* Problem
Which lines hold the word "scene"? Copy each of them from the material.

* Collected data
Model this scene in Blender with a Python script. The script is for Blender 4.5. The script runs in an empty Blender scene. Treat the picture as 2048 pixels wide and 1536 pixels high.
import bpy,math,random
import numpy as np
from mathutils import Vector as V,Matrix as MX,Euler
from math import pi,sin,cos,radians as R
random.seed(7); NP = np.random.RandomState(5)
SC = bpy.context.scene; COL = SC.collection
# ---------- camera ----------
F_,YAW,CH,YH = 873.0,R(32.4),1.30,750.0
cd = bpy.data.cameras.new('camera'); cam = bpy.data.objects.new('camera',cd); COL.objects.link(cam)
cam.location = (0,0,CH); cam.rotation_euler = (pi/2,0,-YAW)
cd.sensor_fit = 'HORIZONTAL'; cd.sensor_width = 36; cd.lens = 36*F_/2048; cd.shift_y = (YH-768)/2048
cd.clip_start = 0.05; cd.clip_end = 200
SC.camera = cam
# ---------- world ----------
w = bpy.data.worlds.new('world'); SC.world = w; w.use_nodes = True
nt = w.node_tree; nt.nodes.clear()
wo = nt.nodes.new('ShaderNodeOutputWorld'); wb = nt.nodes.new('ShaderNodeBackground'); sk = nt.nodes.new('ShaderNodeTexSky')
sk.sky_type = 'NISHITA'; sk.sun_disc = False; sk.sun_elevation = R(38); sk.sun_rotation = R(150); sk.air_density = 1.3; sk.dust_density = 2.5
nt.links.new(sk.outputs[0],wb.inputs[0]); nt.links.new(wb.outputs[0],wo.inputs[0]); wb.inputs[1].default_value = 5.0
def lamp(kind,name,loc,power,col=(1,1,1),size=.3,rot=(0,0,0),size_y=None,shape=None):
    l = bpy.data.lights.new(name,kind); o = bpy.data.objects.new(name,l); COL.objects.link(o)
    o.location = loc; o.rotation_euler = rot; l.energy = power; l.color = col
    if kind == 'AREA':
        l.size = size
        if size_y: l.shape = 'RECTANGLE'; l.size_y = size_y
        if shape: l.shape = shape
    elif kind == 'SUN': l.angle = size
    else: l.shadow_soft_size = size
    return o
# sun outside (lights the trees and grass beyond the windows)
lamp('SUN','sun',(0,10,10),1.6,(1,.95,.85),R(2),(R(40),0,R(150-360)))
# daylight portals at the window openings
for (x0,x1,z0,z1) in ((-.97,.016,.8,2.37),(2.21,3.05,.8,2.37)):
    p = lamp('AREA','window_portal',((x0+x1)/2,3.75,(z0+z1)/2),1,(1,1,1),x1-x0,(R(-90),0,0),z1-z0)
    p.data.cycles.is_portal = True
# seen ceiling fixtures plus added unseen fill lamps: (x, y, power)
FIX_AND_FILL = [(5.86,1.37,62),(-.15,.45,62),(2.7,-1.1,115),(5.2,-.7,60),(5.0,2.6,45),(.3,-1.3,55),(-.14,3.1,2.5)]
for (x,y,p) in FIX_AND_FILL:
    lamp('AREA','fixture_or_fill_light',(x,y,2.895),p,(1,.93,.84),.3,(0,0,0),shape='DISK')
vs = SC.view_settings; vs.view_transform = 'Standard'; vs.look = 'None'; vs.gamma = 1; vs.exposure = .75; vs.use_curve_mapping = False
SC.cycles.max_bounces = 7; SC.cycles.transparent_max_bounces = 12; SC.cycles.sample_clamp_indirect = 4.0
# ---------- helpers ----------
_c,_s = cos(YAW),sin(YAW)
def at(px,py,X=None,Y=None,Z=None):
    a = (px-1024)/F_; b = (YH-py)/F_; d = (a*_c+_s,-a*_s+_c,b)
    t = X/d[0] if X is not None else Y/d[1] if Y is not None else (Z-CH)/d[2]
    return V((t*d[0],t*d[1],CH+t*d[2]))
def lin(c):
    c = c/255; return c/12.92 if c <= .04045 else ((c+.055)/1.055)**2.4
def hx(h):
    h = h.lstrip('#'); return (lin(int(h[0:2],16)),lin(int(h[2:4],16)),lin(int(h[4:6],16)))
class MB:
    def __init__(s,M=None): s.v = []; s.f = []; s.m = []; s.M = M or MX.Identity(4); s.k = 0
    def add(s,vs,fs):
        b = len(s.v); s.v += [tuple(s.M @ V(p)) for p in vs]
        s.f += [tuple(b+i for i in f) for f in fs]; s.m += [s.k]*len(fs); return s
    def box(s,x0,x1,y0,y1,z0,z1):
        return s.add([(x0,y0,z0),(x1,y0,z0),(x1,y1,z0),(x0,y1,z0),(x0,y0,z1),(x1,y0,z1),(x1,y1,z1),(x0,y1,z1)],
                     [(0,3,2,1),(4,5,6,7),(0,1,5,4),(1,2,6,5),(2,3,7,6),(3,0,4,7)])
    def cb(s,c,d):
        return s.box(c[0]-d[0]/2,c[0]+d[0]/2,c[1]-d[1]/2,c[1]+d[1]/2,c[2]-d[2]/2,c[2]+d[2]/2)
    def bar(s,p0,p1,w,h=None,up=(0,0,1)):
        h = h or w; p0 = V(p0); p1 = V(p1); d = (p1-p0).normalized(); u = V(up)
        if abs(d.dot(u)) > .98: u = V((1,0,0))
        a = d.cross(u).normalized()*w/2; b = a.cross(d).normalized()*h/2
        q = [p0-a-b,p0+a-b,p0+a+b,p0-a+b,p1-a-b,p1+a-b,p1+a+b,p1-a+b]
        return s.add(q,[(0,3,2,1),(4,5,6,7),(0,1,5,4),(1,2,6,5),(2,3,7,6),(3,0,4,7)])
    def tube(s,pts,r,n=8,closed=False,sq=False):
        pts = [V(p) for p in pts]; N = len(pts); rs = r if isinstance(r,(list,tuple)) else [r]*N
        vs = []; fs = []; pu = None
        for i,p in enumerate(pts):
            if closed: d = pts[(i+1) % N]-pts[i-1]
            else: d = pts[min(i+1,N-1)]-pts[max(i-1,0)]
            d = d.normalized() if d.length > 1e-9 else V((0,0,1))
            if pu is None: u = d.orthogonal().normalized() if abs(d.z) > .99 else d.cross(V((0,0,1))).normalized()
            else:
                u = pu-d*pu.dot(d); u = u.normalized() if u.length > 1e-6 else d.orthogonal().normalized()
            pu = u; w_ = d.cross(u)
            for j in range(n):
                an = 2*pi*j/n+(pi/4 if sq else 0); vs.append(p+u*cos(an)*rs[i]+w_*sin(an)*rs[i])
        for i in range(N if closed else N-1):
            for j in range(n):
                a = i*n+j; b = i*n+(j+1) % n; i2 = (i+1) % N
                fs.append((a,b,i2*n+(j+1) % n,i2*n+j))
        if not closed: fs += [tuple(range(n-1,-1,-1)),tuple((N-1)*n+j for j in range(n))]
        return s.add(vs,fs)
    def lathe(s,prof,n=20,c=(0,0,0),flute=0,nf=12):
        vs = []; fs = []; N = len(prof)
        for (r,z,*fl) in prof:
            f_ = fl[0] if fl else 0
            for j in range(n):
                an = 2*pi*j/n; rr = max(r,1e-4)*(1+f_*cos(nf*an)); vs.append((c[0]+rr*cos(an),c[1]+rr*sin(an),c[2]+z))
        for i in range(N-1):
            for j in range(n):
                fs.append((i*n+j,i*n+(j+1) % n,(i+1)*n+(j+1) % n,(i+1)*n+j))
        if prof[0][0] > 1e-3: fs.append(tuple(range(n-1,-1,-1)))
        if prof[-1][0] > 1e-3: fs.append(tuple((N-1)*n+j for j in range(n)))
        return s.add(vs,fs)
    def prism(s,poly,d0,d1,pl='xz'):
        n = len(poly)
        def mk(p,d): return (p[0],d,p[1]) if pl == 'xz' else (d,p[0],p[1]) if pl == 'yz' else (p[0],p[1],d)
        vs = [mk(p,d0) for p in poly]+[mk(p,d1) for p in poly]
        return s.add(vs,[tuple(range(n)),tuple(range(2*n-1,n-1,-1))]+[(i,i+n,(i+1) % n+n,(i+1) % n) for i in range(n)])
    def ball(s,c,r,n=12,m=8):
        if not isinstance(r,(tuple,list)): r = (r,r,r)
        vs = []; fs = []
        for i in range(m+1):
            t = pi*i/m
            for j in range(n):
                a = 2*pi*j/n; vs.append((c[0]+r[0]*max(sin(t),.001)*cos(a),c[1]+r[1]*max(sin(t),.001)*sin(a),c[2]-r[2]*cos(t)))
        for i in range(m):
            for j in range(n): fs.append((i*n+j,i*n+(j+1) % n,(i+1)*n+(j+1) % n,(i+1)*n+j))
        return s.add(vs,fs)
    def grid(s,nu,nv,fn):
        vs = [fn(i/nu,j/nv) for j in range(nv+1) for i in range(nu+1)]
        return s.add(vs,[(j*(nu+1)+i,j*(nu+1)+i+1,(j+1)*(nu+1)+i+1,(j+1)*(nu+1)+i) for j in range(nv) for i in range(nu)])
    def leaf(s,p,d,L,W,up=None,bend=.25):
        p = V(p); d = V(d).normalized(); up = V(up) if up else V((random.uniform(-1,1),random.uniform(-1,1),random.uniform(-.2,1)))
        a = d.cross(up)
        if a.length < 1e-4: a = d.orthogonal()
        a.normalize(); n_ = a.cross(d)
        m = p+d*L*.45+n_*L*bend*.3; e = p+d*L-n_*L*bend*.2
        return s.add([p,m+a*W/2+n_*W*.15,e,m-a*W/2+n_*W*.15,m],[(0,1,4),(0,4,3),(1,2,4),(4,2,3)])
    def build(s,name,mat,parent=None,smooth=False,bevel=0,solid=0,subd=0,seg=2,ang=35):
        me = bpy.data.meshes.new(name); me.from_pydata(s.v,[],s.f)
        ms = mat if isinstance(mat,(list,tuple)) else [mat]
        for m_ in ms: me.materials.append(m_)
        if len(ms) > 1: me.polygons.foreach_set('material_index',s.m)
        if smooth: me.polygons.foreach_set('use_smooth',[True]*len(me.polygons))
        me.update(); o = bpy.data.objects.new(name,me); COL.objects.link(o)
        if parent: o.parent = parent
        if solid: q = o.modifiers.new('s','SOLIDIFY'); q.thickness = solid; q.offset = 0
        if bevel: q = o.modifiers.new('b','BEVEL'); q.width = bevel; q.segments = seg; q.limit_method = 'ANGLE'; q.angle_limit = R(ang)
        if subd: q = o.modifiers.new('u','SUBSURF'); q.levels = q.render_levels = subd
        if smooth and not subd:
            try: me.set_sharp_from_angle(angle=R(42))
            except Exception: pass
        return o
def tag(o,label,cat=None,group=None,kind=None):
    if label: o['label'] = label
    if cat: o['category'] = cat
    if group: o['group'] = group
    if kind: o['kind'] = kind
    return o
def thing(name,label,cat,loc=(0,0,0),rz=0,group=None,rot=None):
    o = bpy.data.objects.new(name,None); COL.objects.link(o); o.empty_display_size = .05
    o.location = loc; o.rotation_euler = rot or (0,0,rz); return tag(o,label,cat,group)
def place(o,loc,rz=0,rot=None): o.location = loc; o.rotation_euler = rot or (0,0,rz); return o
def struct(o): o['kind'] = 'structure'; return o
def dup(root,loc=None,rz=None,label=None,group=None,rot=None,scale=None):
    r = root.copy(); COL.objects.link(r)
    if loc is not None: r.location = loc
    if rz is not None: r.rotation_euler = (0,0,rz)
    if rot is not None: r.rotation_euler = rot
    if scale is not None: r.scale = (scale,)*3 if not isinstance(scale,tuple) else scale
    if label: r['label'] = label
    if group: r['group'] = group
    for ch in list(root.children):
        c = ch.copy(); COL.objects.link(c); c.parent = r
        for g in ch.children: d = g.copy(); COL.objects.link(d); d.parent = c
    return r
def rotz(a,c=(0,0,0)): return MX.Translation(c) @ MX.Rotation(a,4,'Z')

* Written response
Model this scene in Blender with a Python script. The script is for Blender 4.5. The script runs in an empty Blender scene. Treat the picture as 2048 pixels wide and 1536 pixels high.
SC = bpy.context.scene; COL = SC.collection